The 2025 CCBT artist fellows Ueda Maki, Kishi Yuma, Doi Itsuki, Fujishima Sacco, and Yamauchi Shota introduce their projects about this year’s theme of the Future Commons. With SIDE CORE, a 2022 artist fellow who is also presenting a special exhibition at CCBT, as moderator, they discuss the role that collaboration between artists and other creatives and a future CCBT can play in society.
Marking its relocation to Harajuku, CCBT hosts an opening talk to foster a space where artists, designers, researchers, engineers, cultural workers, and citizens from diverse backgrounds all come together, and to consider ways to gain footholds toward co-creation with reference to global and urban trends.
From its launch in 2022 to 2024, CCBT collaborated with a total of fifteen artist fellows through its signature Art Incubation program, generating a wide variety of projects and forms of creative expression in Tokyo, inspired by the imagination of practitioners. These works and endeavors are not limited to Tokyo, but have spread out from CCBT to appear in other cities around the world.
In this opening talk, artist fellows Ueda Maki, Kishi Yuma, Doi Itsuki, Fujishima Sacco, and Yamauchi Shota, who are all engaged in ambitious projects exploring CCBT’s 2025 theme of the Future Commons, introduce their activities. As moderator, the talk welcomes SIDE CORE, a 2022 artist fellow who is also presenting a special exhibition at CCBT to mark its reopening. The discussion encompasses possibilities for making imaginative interventions in urban spaces, social systems, and what we take for granted in everyday life, and the transformations that such actions bring to our cities and the people who live there.
Through this discussion, the talk considers the role that collaboration between artists and other creators and a future CCBT can play in society.
Access
LIFORK HARAJUKU (WITH HARAJUKU 3F, 1-14-4 Jingumae, Shibuya-ku, Tokyo)
1 minutes’ walk from Harajuku Station (JR Yamanote Line)
1 minutes’ walk from Meiji-jingumae <Harajuku> Station (Tokyo Metro Chiyoda and Fukutoshin lines)
2025 Artist Fellow Projects
Ueda Maki “Olfacto-Politics: The Air as a Medium”

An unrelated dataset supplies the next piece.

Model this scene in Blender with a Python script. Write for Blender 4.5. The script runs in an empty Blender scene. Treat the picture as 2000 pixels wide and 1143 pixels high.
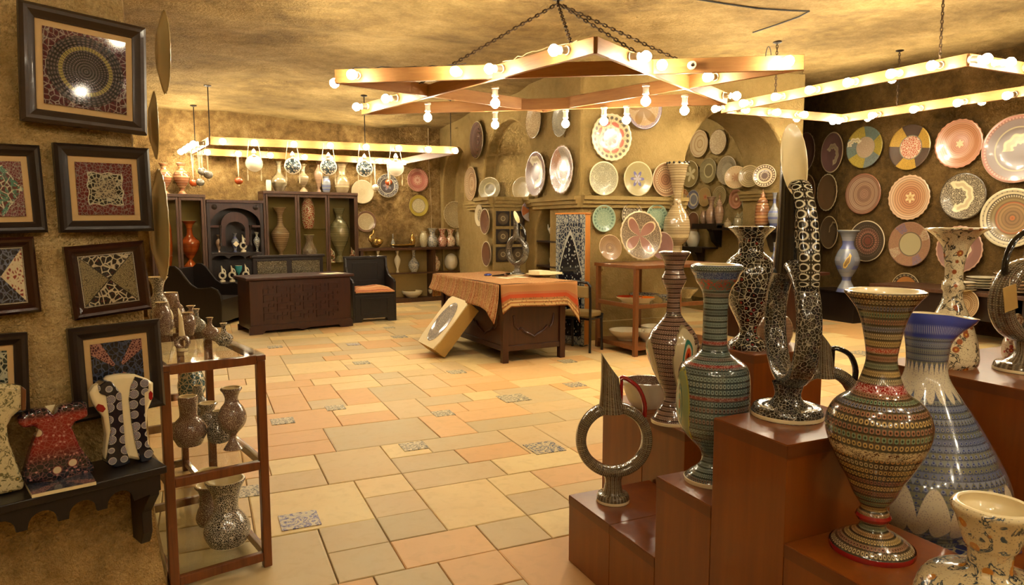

This multifaceted project takes smell as a starting point for exploring the notion of the air we breathe as part of the commons, and attempts to make it possible to see and experience the air. The project comprises three parts: offering opportunities to learn in the form of lectures and workshops; conducting research to make the olfactory visible by using technology to measure the highly subjective sense that is smell; and creating and exhibiting spatial works that express air circulation. In this way, the project takes the air, the medium by which humans and all living creatures exchange manifold kinds of information, as a stepping stone to encourage us to think about biodiversity and biomes, and to inspire new ways of looking at the world.
Kishi Yuma “Parallel Botanical Garden“

This project develops “botanical intelligence” (BI), a way of looking at AI from the perspective of botany. Through precise sensing of pluralistic environmental data on light, wind, soil, and more, and adopting a generative BI approach that outputs text and speech, it aims to develop a commons where humans and nonhumans alike can prosper. In addition to showcasing the completed system as an installation in the form of a botanical garden, the project collaborates with experts and holds public lectures and workshops as part of the research and development process. While based at CCBT, the project explores its themes in terms of nature as a resource shared by all beings, and strives to discover a new co-prosperity zone.
Doi Itsuki “Weather”

By collaboratively creating sensors capable of measuring subtle environmental changes like wind, temperature, and light, and then installing these around the city, the project collects information on microclimates not captured by the wide area data gathered by conventional meteorological agencies, and then makes it publicly available. The project also develops a system for converting the data to a perceptual experience of sound, light, and wind, and utilizes that experience for an art installation. The project attempts to regain knowledge of other species that is rooted in human modes of physicality in digital society, skewed as it is toward language and image.
https://cotofu.com/weather/
Fujishima Sacco “Voice Quest: Saved Data in the City“

This project makes a game that shifts how we view the world by visualizing hidden voices in the city and creating places for dialogue with people we never interacted with before. The avatars that appear in the game are generated from the stories of actual inhabitants of the city. Players come into contact with those inhabitants’ lives and pain, encountering other values and lifeways. That experience is developed into an installation, and records of the dialogue are edited and published. Against a backdrop of generational, gender, national, economic, and ideological divisions, the project searches for ways to open up possibilities for a new commons from the intersection of voices.
Yamauchi Shota “Encounters with the Unknown“

What is the unknown? Starting from that question, this project envisages new forms of human-to-humanoid communication that do not rely on conventional linguistic frameworks. Intended as an outdoor installation, the project provides encounters with the unknown—that is, encounters with a new nature. The process of producing the project is also made publicly accessible through demonstrations and lectures by the artist. From envisioning the unknown future, the project fosters an imagination capable of creating the commons to come.